Job ->
Set down the records once more, please, exactly and with the pictures left out.

Supplied records ->

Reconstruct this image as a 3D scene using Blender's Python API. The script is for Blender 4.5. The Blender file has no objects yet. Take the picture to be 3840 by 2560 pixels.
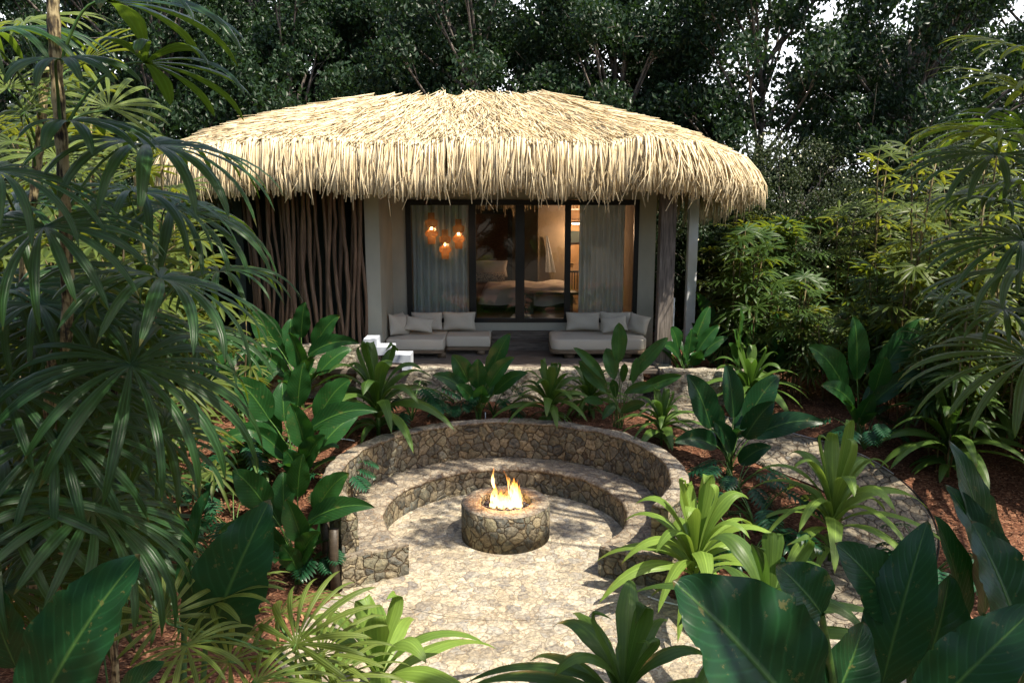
import bpy, bmesh, math, random
import numpy as np
from mathutils import Vector, Matrix, Quaternion
V = Vector
PI = math.pi
R = random.Random(11)
rng = np.random.default_rng(11)
sc = bpy.context.scene
COL = sc.collection

# ------------------------------------------------------------------ camera geometry
F, PITCH, CH = 2987.0, math.radians(10.15), 5.2
def ray(px, py):
    a = (px - 1920) / F; b = -(py - 1280) / F
    return V((a, math.cos(PITCH) + b * math.sin(PITCH), -math.sin(PITCH) + b * math.cos(PITCH)))
def at(px, py, Y):                       # the point seen at a photo pixel, Y metres in front
    d = ray(px, py); t = Y / d.y
    return V((d.x * t, Y, CH + d.z * t))
def sm(x): x = np.clip(x, 0, 1); return x * x * (3 - 2 * x)
PC = V((-0.10, 11.74, 0))                # fire pit centre
def g(x, y):                             # lie of the land
    return 0.98 * sm((np.asarray(y, float) - 10.2) / 4.4) + 0.03 * np.sin(np.asarray(x) * 1.3) * np.sin(np.asarray(y) * 1.1) * sm((np.asarray(y, float) - 11) / 3)
def gz(x, y): return float(g(x, y))
def G(px, py):                           # ground point under a photo pixel
    d = ray(px, py); t = 3.0; o = V((0, 0, CH))
    while t < 60:
        p = o + d * t
        if p.z <= gz(p.x, p.y): break
        t += .03
    return V((p.x, p.y, gz(p.x, p.y)))

# ------------------------------------------------------------------ mesh builder
class MB:
    def __init__(s): s.v = []; s.f = []; s.uv = []; s.n = 0
    def add(s, v, f, uv=None):
        v = np.asarray(v, float).reshape(-1, 3); s.v.append(v)
        for q in f: s.f.append(tuple(int(i) + s.n for i in q))
        s.uv.append(np.zeros((len(v), 2)) if uv is None else np.asarray(uv, float).reshape(-1, 2)); s.n += len(v)
    def addarr(s, v, f, uv=None):
        s.v.append(v); s.f.extend(map(tuple, (f + s.n).tolist())); s.uv.append(np.zeros((len(v), 2)) if uv is None else uv); s.n += len(v)
    def mesh(s, name, mat, smooth=True):
        me = bpy.data.meshes.new(name); v = np.concatenate(s.v); me.from_pydata(v.tolist(), [], s.f)
        uv = np.concatenate(s.uv); l = me.uv_layers.new(name='UVMap')
        vi = np.empty(len(me.loops), np.int32); me.loops.foreach_get('vertex_index', vi)
        l.data.foreach_set('uv', uv[vi].ravel().astype(np.float32))
        if smooth: me.polygons.foreach_set('use_smooth', np.ones(len(me.polygons), bool))
        if mat: me.materials.append(mat)
        me.update(); return me
    def build(s, name, mat, parent=None, smooth=True): return link(name, s.mesh(name, mat, smooth), parent)
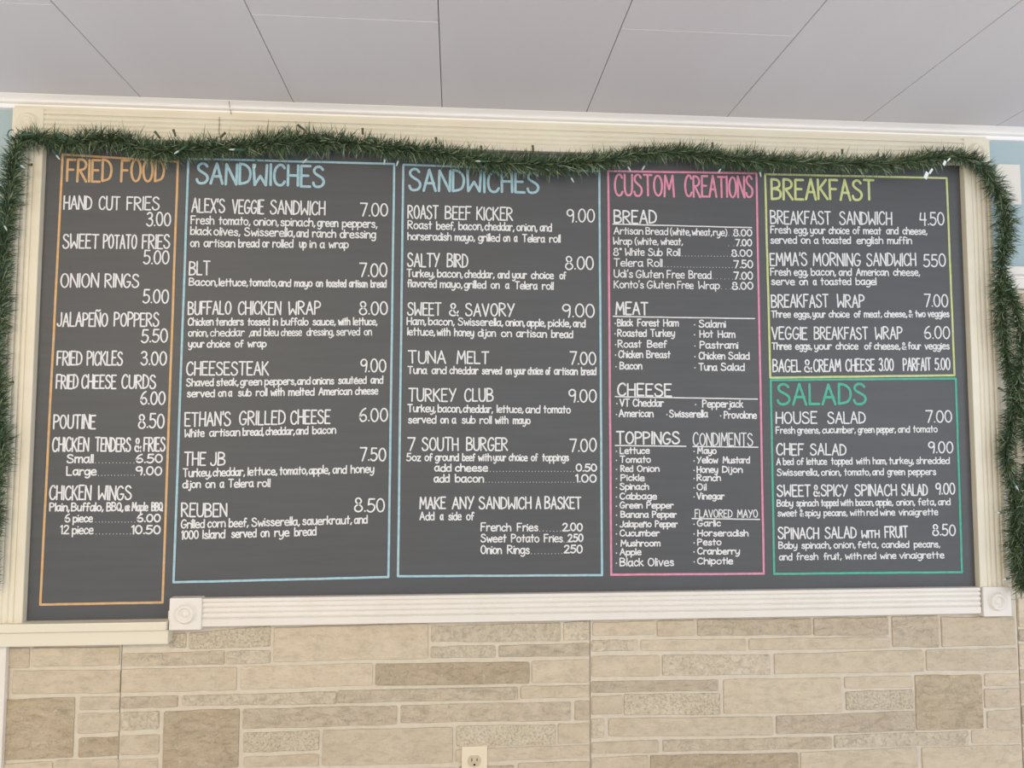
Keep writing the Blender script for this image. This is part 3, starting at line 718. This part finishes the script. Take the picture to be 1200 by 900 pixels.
section('blue', 'light blue chalk border around the first sandwich list', [(221, 186), (462, 192.2), (455.2, 676.2), (203.5, 682.3)], """
H 26.5 215.8 220.6 SANDWICHES:229:381
N 17.5 249.3 252.8 ALEX'S:224:264 VEGGIE:271.6:309.7 SANDWICH:316:381.5
P 16.4 254 254 7.00:421.7:455
D 10.7 262.9 267.5 Fresh:223.3:251.3 tomato,:256:293.8 onion,:296.8:327 spinach,:328.3:369.9 green:371.5:396.7 peppers,:400.6:442.6
D 10.7 275.5 280 black:222.6:248.3 olives,:250:282 Swisserella,:286:346.3 and:347:361.7 ranch:365.7:394 dressing:398:440.8
D 10.5 289.7 291.3 on:222.6:233.8 artisan:238.5:275.8 bread:278.9:304.3 or:307:316 rolled:319:344 up:350.5:359.4 in:362.6:370.8 a:374.5:380.8 wrap:384.8:408.8
N 17.5 322.8 322.8 BLT:221:246.7
P 17 325 325 7.00:420.5:454.3
D 10 335.2 337.5 Bacon,:221:255.3 lettuce,:256:291 tomato,:291.7:325.5 and:326:341.2 mayo:344.7:366.4 on:369.9:378.5 toasted:381.5:406 artisan:408.8:431 bread:434:453.2
N 16.7 369.2 369.2 BUFFALO:219.8:271.2 CHICKEN:278.6:329.5 WRAP:337.7:376
P 16.7 369.6 369.6 8.00:420.5:454.8
D 10 382 381.5 Chicken:219.8:250.6 tenders:252.5:285.9 tossed:289.8:316.2 in:319.5:326 buffalo:329:361.7 sauce,:366:393.7 with:396:410.7 lettuce,:413.5:442.6
D.85 10 394.8 393.2 onion,:220.3:244.3 cheddar:246:286.8 ,and:291.5:306 bleu:309:326.7 cheese:329:354 dressing,:359:391.8 served:393.7:422 on:426.3:436
D 9.7 407.7 407.2 your:220.3:239.7 choice:242:270 of:275:285.6 wrap:289.8:312.5
N 17 440.3 440.3 CHEESESTEAK:218:315.5
P 16.5 436.8 436.8 9.00:421.7:453
D 10 453.2 449.7 Shaved:218:250.6 steak,:253.2:280 green:281:307.3 peppers,:309.7:347.5 and:348:364 onions:365.7:391.8 sautéed:396:429.8 and:434:449.2
D 10 466 462.5 served:218.7:252 on:255.3:265.3 a:267.2:272.3 sub:278.6:295 roll:299.6:313.6 with:316.7:333.7 melted:337.7:368.7 American:373:412.8 cheese:415.8:443.4
N 17.5 500.3 496.8 ETHAN'S:215.9:270.7 GRILLED:280:334.6 CHEESE:340:387.4
P 16.7 494.7 494.7 6.00:420.5:454.8
D 10.2 512.7 508.5 White:215.9:240 artisan:245:281.7 bread,:284:309.7 cheddar,:310.8:345.8 and:346.5:361.5 bacon:365.7:394
N 17 546.2 546 THE:215.2:241.5 JB:246.2:264.2
P 16.8 540.8 540.8 7.50:421.2:452.7
D 10.7 559.5 554.3 Turkey,:214:248.3 cheddar,:249:287.5 lettuce,:289.8:325.3 tomato,:327.2:361 apple,:361.5:387 and:389.5:406.5 honey:410.7:438.7
D 10.5 572.5 571 dijon:213.5:235.5 on:240.4:252.5 a:257.2:263 Telera:267.2:297.5 roll:301.5:317
N 17 606.4 606 REUBEN:212:266.5
P 17 600.5 600.5 8.50:414.7:451.3
D 11 619.7 613.8 Grilled:211.7:240 corn:242.7:264.6 beef,:267.7:291.5 Swisserella,:294.5:351.7 sauerkraut,:354:412.8 and:414.7:431
D 11 632.5 627.8 1000:212:233 Island:236.9:264 served:270.7:300.8 on:305:316 rye:321.3:339.5 bread:344.7:371""")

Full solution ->
Reconstruct this image as a 3D scene using Blender's Python API. The script is for Blender 4.5. The Blender file has no objects yet. Take the picture to be 3840 by 2560 pixels.
import bpy, bmesh, math, random
import numpy as np
from mathutils import Vector, Matrix, Quaternion
V = Vector
PI = math.pi
R = random.Random(11)
rng = np.random.default_rng(11)
sc = bpy.context.scene
COL = sc.collection

# ------------------------------------------------------------------ camera geometry
F, PITCH, CH = 2987.0, math.radians(10.15), 5.2
def ray(px, py):
    a = (px - 1920) / F; b = -(py - 1280) / F
    return V((a, math.cos(PITCH) + b * math.sin(PITCH), -math.sin(PITCH) + b * math.cos(PITCH)))
def at(px, py, Y):                       # the point seen at a photo pixel, Y metres in front
    d = ray(px, py); t = Y / d.y
    return V((d.x * t, Y, CH + d.z * t))
def sm(x): x = np.clip(x, 0, 1); return x * x * (3 - 2 * x)
PC = V((-0.10, 11.74, 0))                # fire pit centre
def g(x, y):                             # lie of the land
    return 0.98 * sm((np.asarray(y, float) - 10.2) / 4.4) + 0.03 * np.sin(np.asarray(x) * 1.3) * np.sin(np.asarray(y) * 1.1) * sm((np.asarray(y, float) - 11) / 3)
def gz(x, y): return float(g(x, y))
def G(px, py):                           # ground point under a photo pixel
    d = ray(px, py); t = 3.0; o = V((0, 0, CH))
    while t < 60:
        p = o + d * t
        if p.z <= gz(p.x, p.y): break
        t += .03
    return V((p.x, p.y, gz(p.x, p.y)))

# ------------------------------------------------------------------ mesh builder
class MB:
    def __init__(s): s.v = []; s.f = []; s.uv = []; s.n = 0
    def add(s, v, f, uv=None):
        v = np.asarray(v, float).reshape(-1, 3); s.v.append(v)
        for q in f: s.f.append(tuple(int(i) + s.n for i in q))
        s.uv.append(np.zeros((len(v), 2)) if uv is None else np.asarray(uv, float).reshape(-1, 2)); s.n += len(v)
    def addarr(s, v, f, uv=None):
        s.v.append(v); s.f.extend(map(tuple, (f + s.n).tolist())); s.uv.append(np.zeros((len(v), 2)) if uv is None else uv); s.n += len(v)
    def mesh(s, name, mat, smooth=True):
        me = bpy.data.meshes.new(name); v = np.concatenate(s.v); me.from_pydata(v.tolist(), [], s.f)
        uv = np.concatenate(s.uv); l = me.uv_layers.new(name='UVMap')
        vi = np.empty(len(me.loops), np.int32); me.loops.foreach_get('vertex_index', vi)
        l.data.foreach_set('uv', uv[vi].ravel().astype(np.float32))
        if smooth: me.polygons.foreach_set('use_smooth', np.ones(len(me.polygons), bool))
        if mat: me.materials.append(mat)
        me.update(); return me
    def build(s, name, mat, parent=None, smooth=True): return link(name, s.mesh(name, mat, smooth), parent)
Keep writing the Blender script for this image. This is part 3, starting at line 718. This part finishes the script. Take the picture to be 1200 by 900 pixels.
section('blue', 'light blue chalk border around the first sandwich list', [(221, 186), (462, 192.2), (455.2, 676.2), (203.5, 682.3)], """
H 26.5 215.8 220.6 SANDWICHES:229:381
N 17.5 249.3 252.8 ALEX'S:224:264 VEGGIE:271.6:309.7 SANDWICH:316:381.5
P 16.4 254 254 7.00:421.7:455
D 10.7 262.9 267.5 Fresh:223.3:251.3 tomato,:256:293.8 onion,:296.8:327 spinach,:328.3:369.9 green:371.5:396.7 peppers,:400.6:442.6
D 10.7 275.5 280 black:222.6:248.3 olives,:250:282 Swisserella,:286:346.3 and:347:361.7 ranch:365.7:394 dressing:398:440.8
D 10.5 289.7 291.3 on:222.6:233.8 artisan:238.5:275.8 bread:278.9:304.3 or:307:316 rolled:319:344 up:350.5:359.4 in:362.6:370.8 a:374.5:380.8 wrap:384.8:408.8
N 17.5 322.8 322.8 BLT:221:246.7
P 17 325 325 7.00:420.5:454.3
D 10 335.2 337.5 Bacon,:221:255.3 lettuce,:256:291 tomato,:291.7:325.5 and:326:341.2 mayo:344.7:366.4 on:369.9:378.5 toasted:381.5:406 artisan:408.8:431 bread:434:453.2
N 16.7 369.2 369.2 BUFFALO:219.8:271.2 CHICKEN:278.6:329.5 WRAP:337.7:376
P 16.7 369.6 369.6 8.00:420.5:454.8
D 10 382 381.5 Chicken:219.8:250.6 tenders:252.5:285.9 tossed:289.8:316.2 in:319.5:326 buffalo:329:361.7 sauce,:366:393.7 with:396:410.7 lettuce,:413.5:442.6
D.85 10 394.8 393.2 onion,:220.3:244.3 cheddar:246:286.8 ,and:291.5:306 bleu:309:326.7 cheese:329:354 dressing,:359:391.8 served:393.7:422 on:426.3:436
D 9.7 407.7 407.2 your:220.3:239.7 choice:242:270 of:275:285.6 wrap:289.8:312.5
N 17 440.3 440.3 CHEESESTEAK:218:315.5
P 16.5 436.8 436.8 9.00:421.7:453
D 10 453.2 449.7 Shaved:218:250.6 steak,:253.2:280 green:281:307.3 peppers,:309.7:347.5 and:348:364 onions:365.7:391.8 sautéed:396:429.8 and:434:449.2
D 10 466 462.5 served:218.7:252 on:255.3:265.3 a:267.2:272.3 sub:278.6:295 roll:299.6:313.6 with:316.7:333.7 melted:337.7:368.7 American:373:412.8 cheese:415.8:443.4
N 17.5 500.3 496.8 ETHAN'S:215.9:270.7 GRILLED:280:334.6 CHEESE:340:387.4
P 16.7 494.7 494.7 6.00:420.5:454.8
D 10.2 512.7 508.5 White:215.9:240 artisan:245:281.7 bread,:284:309.7 cheddar,:310.8:345.8 and:346.5:361.5 bacon:365.7:394
N 17 546.2 546 THE:215.2:241.5 JB:246.2:264.2
P 16.8 540.8 540.8 7.50:421.2:452.7
D 10.7 559.5 554.3 Turkey,:214:248.3 cheddar,:249:287.5 lettuce,:289.8:325.3 tomato,:327.2:361 apple,:361.5:387 and:389.5:406.5 honey:410.7:438.7
D 10.5 572.5 571 dijon:213.5:235.5 on:240.4:252.5 a:257.2:263 Telera:267.2:297.5 roll:301.5:317
N 17 606.4 606 REUBEN:212:266.5
P 17 600.5 600.5 8.50:414.7:451.3
D 11 619.7 613.8 Grilled:211.7:240 corn:242.7:264.6 beef,:267.7:291.5 Swisserella,:294.5:351.7 sauerkraut,:354:412.8 and:414.7:431
D 11 632.5 627.8 1000:212:233 Island:236.9:264 served:270.7:300.8 on:305:316 rye:321.3:339.5 bread:344.7:371""")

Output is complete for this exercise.